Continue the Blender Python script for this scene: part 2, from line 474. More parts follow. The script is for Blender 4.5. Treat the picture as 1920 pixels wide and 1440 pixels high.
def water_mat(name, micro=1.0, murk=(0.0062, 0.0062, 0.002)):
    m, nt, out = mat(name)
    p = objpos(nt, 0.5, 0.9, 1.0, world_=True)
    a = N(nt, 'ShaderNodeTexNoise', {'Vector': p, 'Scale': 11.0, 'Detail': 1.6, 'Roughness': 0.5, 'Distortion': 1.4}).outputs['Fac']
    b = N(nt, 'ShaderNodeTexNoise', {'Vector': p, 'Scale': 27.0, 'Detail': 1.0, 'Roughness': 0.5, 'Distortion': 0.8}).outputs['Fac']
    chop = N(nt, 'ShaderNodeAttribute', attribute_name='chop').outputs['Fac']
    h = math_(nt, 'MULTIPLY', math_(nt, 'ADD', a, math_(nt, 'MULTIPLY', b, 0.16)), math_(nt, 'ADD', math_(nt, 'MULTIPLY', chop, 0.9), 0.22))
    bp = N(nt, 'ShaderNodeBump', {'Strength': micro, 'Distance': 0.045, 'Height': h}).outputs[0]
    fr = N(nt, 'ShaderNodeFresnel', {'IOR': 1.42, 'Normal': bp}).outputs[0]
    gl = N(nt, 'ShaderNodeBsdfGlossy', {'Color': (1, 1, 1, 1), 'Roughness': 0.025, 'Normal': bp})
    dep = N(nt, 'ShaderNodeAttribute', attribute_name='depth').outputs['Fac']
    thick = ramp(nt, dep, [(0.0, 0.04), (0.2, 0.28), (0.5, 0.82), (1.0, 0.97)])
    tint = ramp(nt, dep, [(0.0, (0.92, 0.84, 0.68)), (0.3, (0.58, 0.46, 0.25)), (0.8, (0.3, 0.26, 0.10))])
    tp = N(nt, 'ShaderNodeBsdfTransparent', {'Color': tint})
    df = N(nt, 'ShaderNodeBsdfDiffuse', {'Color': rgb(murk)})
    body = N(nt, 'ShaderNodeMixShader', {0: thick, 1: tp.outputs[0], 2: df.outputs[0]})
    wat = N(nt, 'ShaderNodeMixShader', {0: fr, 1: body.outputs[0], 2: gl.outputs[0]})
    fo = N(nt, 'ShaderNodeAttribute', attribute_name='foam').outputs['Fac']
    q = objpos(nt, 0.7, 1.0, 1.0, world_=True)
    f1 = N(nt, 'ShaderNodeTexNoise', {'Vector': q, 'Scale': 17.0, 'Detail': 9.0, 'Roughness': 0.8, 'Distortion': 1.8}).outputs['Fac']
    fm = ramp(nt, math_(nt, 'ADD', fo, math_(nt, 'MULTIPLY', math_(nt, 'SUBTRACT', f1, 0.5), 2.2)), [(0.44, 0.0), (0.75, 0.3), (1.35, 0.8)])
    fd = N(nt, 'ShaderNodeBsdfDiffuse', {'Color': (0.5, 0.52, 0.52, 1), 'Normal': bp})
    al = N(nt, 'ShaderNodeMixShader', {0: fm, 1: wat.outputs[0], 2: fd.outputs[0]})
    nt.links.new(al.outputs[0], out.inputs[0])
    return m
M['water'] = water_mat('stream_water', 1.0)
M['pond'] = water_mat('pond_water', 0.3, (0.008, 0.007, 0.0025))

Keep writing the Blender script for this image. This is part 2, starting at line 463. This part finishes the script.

→ **TO BE DONE**
Print out the whole listing exactly as it appears.

→ **SOLUTION FOR THIS TASK**
Continue the Blender Python script for this scene: part 2, from line 474. More parts follow. The script is for Blender 4.5. Treat the picture as 1920 pixels wide and 1440 pixels high.
def water_mat(name, micro=1.0, murk=(0.0062, 0.0062, 0.002)):
    m, nt, out = mat(name)
    p = objpos(nt, 0.5, 0.9, 1.0, world_=True)
    a = N(nt, 'ShaderNodeTexNoise', {'Vector': p, 'Scale': 11.0, 'Detail': 1.6, 'Roughness': 0.5, 'Distortion': 1.4}).outputs['Fac']
    b = N(nt, 'ShaderNodeTexNoise', {'Vector': p, 'Scale': 27.0, 'Detail': 1.0, 'Roughness': 0.5, 'Distortion': 0.8}).outputs['Fac']
    chop = N(nt, 'ShaderNodeAttribute', attribute_name='chop').outputs['Fac']
    h = math_(nt, 'MULTIPLY', math_(nt, 'ADD', a, math_(nt, 'MULTIPLY', b, 0.16)), math_(nt, 'ADD', math_(nt, 'MULTIPLY', chop, 0.9), 0.22))
    bp = N(nt, 'ShaderNodeBump', {'Strength': micro, 'Distance': 0.045, 'Height': h}).outputs[0]
    fr = N(nt, 'ShaderNodeFresnel', {'IOR': 1.42, 'Normal': bp}).outputs[0]
    gl = N(nt, 'ShaderNodeBsdfGlossy', {'Color': (1, 1, 1, 1), 'Roughness': 0.025, 'Normal': bp})
    dep = N(nt, 'ShaderNodeAttribute', attribute_name='depth').outputs['Fac']
    thick = ramp(nt, dep, [(0.0, 0.04), (0.2, 0.28), (0.5, 0.82), (1.0, 0.97)])
    tint = ramp(nt, dep, [(0.0, (0.92, 0.84, 0.68)), (0.3, (0.58, 0.46, 0.25)), (0.8, (0.3, 0.26, 0.10))])
    tp = N(nt, 'ShaderNodeBsdfTransparent', {'Color': tint})
    df = N(nt, 'ShaderNodeBsdfDiffuse', {'Color': rgb(murk)})
    body = N(nt, 'ShaderNodeMixShader', {0: thick, 1: tp.outputs[0], 2: df.outputs[0]})
    wat = N(nt, 'ShaderNodeMixShader', {0: fr, 1: body.outputs[0], 2: gl.outputs[0]})
    fo = N(nt, 'ShaderNodeAttribute', attribute_name='foam').outputs['Fac']
    q = objpos(nt, 0.7, 1.0, 1.0, world_=True)
    f1 = N(nt, 'ShaderNodeTexNoise', {'Vector': q, 'Scale': 17.0, 'Detail': 9.0, 'Roughness': 0.8, 'Distortion': 1.8}).outputs['Fac']
    fm = ramp(nt, math_(nt, 'ADD', fo, math_(nt, 'MULTIPLY', math_(nt, 'SUBTRACT', f1, 0.5), 2.2)), [(0.44, 0.0), (0.75, 0.3), (1.35, 0.8)])
    fd = N(nt, 'ShaderNodeBsdfDiffuse', {'Color': (0.5, 0.52, 0.52, 1), 'Normal': bp})
    al = N(nt, 'ShaderNodeMixShader', {0: fm, 1: wat.outputs[0], 2: fd.outputs[0]})
    nt.links.new(al.outputs[0], out.inputs[0])
    return m
M['water'] = water_mat('stream_water', 1.0)
M['pond'] = water_mat('pond_water', 0.3, (0.008, 0.007, 0.0025))

Keep writing the Blender script for this image. This is part 2, starting at line 463. This part finishes the script.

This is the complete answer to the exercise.